This story has been updated.
Shares of Los Angeles water and land resource company Cadiz Inc. rocketed nearly 27 percent Wednesday on news of an immediate $12 million cash injection from a land lease agreement.
Cadiz announced it had signed the agreement with Water Asset Management, an investment firm with offices in New York and San Francisco. Under terms of the deal, Water Asset Management signed a 99-year lease for 2,100 acres of Cadiz land holdings in the Mojave Desert for an up-front, one-time payment of $12 million. Water Asset Management will use the land to grow crops, tapping into the aquifer underneath. Cadiz is already growing some crops on its other holdings in the area.

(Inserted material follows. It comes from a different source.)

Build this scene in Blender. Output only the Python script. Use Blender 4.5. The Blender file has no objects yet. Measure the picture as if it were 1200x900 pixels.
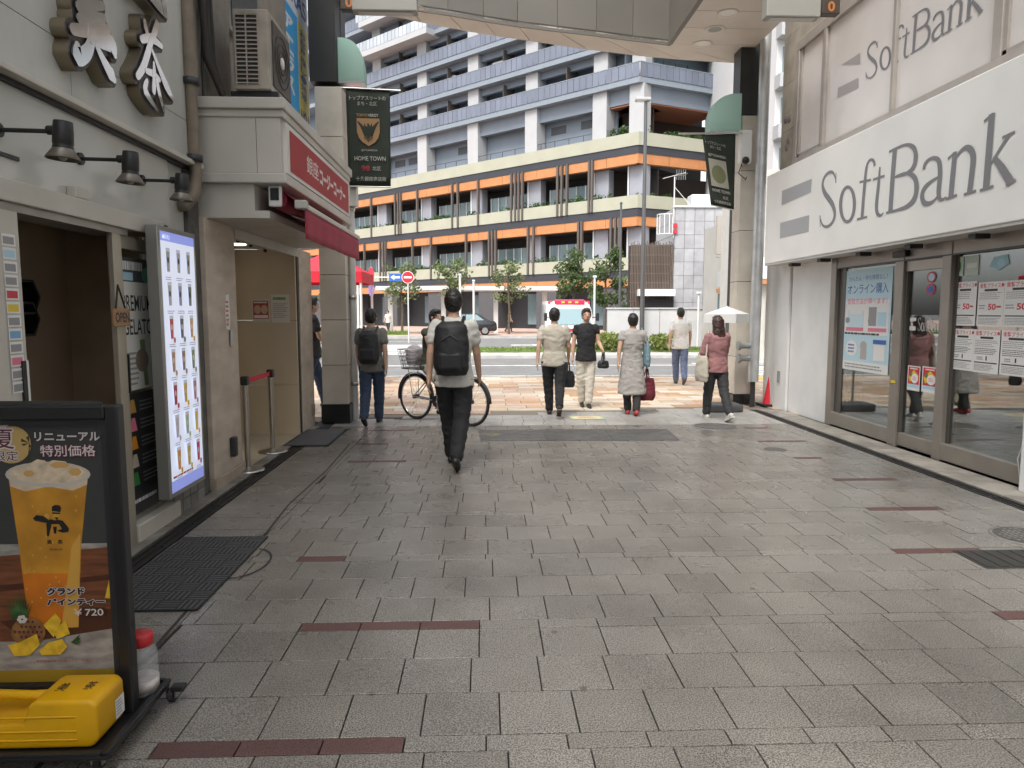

The companies also announced that they will enter into negotiations either for Cadiz to lease an additional 7,500 acres to Water Asset Management for a proposed price of $43 million or to have Water Asset Management provide Cadiz a credit facility of $43 million backed by the 7,500 acres of land.
The news, released mid-day Wednesday, sent Cadiz shares up 26.6 percent to close the day at $5.28.
Cadiz has been trying for nearly 25 years to develop a water storage and sales project for an aquifer under its 45,000-acre holdings in the Cadiz Valley east of the Twentynine Palms Marine Corps Air Station. Its latest plan to pump water out of the aquifer and pipe it to the Colorado River Aqueduct was dealt a major setback in October when the federal Bureau of Land Management rejected the company’s attempt to bypass a lengthy federal review process for its main pipeline. That decision, which the company has said it intends to appeal, sent Cadiz shares down 40 percent.
In the meantime, urgent financial issues loom. The company faced a $36 million debt payment in March, but in early December reached an agreement with its senior lenders to extend that to June 2017, with a $9 million payment due in March. The current and proposed agreements with Water Asset Management should enable the company to survive these immediate financial challenges.